**Data excerpt**
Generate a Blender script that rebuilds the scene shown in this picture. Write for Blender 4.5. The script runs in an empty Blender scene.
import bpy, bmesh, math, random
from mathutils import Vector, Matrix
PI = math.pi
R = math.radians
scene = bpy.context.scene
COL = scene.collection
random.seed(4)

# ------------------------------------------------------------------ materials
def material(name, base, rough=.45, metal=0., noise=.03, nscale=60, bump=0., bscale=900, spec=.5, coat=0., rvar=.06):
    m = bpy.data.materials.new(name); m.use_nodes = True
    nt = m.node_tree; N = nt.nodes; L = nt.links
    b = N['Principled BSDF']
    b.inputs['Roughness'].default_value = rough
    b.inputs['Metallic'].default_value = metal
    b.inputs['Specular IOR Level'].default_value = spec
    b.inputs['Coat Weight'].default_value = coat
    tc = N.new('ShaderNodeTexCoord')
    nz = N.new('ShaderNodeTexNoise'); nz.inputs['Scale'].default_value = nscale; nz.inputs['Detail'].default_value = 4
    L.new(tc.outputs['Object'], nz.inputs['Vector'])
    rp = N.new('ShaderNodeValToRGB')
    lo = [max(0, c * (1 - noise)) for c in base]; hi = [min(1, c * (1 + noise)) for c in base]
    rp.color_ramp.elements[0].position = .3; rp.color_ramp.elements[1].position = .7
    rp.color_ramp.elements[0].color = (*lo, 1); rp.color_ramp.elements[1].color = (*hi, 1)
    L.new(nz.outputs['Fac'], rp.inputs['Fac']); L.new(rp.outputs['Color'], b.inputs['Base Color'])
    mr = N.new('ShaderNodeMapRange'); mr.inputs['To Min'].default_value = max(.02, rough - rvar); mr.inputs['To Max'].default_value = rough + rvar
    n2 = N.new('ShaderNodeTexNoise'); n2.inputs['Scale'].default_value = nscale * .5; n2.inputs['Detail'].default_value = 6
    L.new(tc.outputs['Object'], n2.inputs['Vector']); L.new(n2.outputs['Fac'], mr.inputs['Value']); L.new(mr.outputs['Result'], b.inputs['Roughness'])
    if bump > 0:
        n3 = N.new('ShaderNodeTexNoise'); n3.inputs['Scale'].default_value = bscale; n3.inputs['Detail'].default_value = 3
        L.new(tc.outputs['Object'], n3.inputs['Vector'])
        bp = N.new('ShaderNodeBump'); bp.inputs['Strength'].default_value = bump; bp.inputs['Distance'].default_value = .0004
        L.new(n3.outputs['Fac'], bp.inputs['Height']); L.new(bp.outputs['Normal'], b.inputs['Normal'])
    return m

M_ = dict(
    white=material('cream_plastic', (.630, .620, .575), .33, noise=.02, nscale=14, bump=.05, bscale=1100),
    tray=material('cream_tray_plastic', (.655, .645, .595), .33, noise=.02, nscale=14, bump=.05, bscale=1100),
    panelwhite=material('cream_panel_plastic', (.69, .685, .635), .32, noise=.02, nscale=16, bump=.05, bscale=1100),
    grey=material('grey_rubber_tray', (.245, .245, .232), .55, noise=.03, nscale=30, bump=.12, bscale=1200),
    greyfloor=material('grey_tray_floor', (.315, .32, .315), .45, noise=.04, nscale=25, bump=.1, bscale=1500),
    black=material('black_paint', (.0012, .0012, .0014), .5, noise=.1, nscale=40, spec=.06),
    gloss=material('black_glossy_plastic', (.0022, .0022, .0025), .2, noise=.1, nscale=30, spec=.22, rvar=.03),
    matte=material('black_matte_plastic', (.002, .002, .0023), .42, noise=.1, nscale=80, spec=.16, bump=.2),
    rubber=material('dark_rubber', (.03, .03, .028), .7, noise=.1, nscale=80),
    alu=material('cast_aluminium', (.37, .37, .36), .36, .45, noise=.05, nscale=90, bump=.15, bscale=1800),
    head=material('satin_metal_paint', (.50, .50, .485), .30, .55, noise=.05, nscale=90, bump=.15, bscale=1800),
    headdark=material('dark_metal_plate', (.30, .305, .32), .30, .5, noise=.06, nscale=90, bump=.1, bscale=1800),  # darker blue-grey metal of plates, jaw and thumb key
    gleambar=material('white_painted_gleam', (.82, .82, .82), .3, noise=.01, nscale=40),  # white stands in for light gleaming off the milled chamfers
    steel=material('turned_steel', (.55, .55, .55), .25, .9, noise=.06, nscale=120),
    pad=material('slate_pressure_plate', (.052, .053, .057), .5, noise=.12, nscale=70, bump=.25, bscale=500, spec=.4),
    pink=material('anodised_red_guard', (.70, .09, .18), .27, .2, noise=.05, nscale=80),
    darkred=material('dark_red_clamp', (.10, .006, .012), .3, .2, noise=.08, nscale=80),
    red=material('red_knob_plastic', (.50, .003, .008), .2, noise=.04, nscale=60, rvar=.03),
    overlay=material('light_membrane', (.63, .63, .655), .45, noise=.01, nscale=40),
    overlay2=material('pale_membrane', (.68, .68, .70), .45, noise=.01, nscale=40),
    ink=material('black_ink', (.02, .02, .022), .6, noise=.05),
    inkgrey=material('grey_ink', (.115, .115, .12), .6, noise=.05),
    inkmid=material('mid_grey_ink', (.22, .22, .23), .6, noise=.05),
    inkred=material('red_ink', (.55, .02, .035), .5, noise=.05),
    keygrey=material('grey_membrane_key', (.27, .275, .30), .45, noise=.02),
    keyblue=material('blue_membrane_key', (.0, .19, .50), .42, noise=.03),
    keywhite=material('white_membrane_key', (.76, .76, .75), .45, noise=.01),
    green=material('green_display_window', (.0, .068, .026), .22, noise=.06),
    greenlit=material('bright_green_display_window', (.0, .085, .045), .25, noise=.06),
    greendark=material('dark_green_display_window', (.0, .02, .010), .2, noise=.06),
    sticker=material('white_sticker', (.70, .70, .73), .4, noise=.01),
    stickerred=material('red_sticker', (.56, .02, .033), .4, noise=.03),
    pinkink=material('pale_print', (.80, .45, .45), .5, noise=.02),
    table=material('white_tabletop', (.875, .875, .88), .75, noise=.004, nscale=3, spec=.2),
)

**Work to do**
Starting at the first line of the data above, please restate word for word every line up to and including the one that holds "random.seed(4)", and add nothing else.

**Answer to this exercise**
Generate a Blender script that rebuilds the scene shown in this picture. Write for Blender 4.5. The script runs in an empty Blender scene.
import bpy, bmesh, math, random
from mathutils import Vector, Matrix
PI = math.pi
R = math.radians
scene = bpy.context.scene
COL = scene.collection
random.seed(4)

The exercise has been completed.